Já na p.77 e no paragrafo seguinte passar a ser a mesma pessoa através do recurso à
imaginação, reminiscência.

"Imagino meu amigo recebendo rapazes no apartamento. Meu amigo no sofá da sala,
tomando Campari e dizendo poesia para os rapazes. Com os pés descalços no sofá, mas
disfarçados entre as almofadas, meu amigo passando os cabelos por trás da orelha, e imagino algum rapaz se irritando com coisa toda. Meu amigo abrindo o álbum dos poetas franceses, e o rapaz se encolhendo no sofá. E enchendo-se de ódio, e sofrendo de um outro ódio por não entender que ódio cruzado é aquele que o domina, e que é feito de muita humilhação e que é desprezo ao mesmo tempo. Imagino a poesia sendo interminável e o rapaz enlouquecendo, indo buscar uma corda no varal, ou uma faca na cozinha, mas daí pra frente já dá mais pra imaginar, porque o meu amigo nunca seria professor de ginástica" p.79.

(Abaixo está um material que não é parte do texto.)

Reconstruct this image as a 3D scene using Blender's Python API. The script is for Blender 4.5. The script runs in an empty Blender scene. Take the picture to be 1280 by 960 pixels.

O único índice textual que intersecciona o amigo poeta e o professor de ginástica num só personagem é a ideia-fixa que o narrador-protagonista tem pelos pés de ambos.

OLHAR DESARMADO QUE NADA ESPERA

Este olhar "abandona os combates". Nada espera, não distingue oposições e não crê em
militância.

"E disse que eu devia fazer igual ao escritor russo que renunciou a tudo, que andava
vestido de camponês, que cozinhava seu arroz, que abandonou suas terras e morreu numa
estação de trem. Disse que eu também devia renunciar às terras, mesmo que pra isso tivesse de enfrentar minha família, que era outra bosta. Também eram bosta toda lei vigente e todos os governos; e o eu amigo começou a se inflamar na varanda, gritando frases, atirando pratos e cadeiras no pátio, num escarcéu que acabou juntando o povo do sítio para ver. Ele gritava 'venham os camponeses' e os camponeses que vinham eram os jardineiros, o homem dos cavalos, o caseiro velho e sua mulher cozinheira, mais os filhos e filhas e genros e noras dessa gente, com as crianças de colo. Várias vezes o meu amigo gritou ' a terra é dos camponeses!' e aquele pessoal achou diferente". p.78

A RECUSA DE DAR SIGNIFICADO À EXPERIÊNCIA

" Dessa noite eu não me esqueço porque terminou na cidade, num apartamento de
cobertura perto da praia, onde uns estudantes de antropologia comemoravam a formatura. Não conhecíamos ninguém, e não sei como fomos parar naquele lugar" p.78

FALTA DE PROJETO

"Penso que, quando o ruivo vender as joias, o meu quinhão dê para vier o que, oito meses, um ano, talvez mais. Talvez dê para viajar, conhecer o Egito, ir para a Europa e andar no metrô onde as mulheres usam joias. (...)Não me desagrada estar assim suspenso no tempo, contando os azulejos da piscina, chupando as mangas que o velho me trouxe" p.80

DESORIENTAÇÃO TEMPORAL

"Acordo sem saber se dormi pouco ou demais. É um meio de tarde, mas não sei de que
dia" p.83

" Sei que passa um pouco do meio-dia porque o movimento dos carros é intenso por igual nos dois sentidos" p.99

CAPÍTULO 8

Quando o narrador-protagonista tenta deixar a mala de maconha (trocada pelas joias da irmã) no apartamento do amigo, ao sair do lugar ele vê o negro gigante e gordo de sunga de borracha com estampa imitando onça, vindo gingando na avenida no meio do engarrafamento, dirigindo-se ao edifício do amigo com um canivete na mão, que descascava uma laranja. O leitor pode perceber algo de familiar nesta cena e ela é antecessora da cena em que o mesmo negro gigante de sunga saí do apartamento algemado pela polícia. Só que no cap.03 ela é a conclusão de uma sequência que iniciou no Cap.08, ou seja, a enunciação dissolve e inverte a causalidade temporal.

CONSIDERAÇOES FINAIS

O proposito deste ensaio foi esmiuçar a estreia do compositor e cantor Chico Buarque como romancista. E no nosso entender foi uma estreia promissora, que situa o sexagenário sambista carioca como um excelente realizador de literatura contemporânea.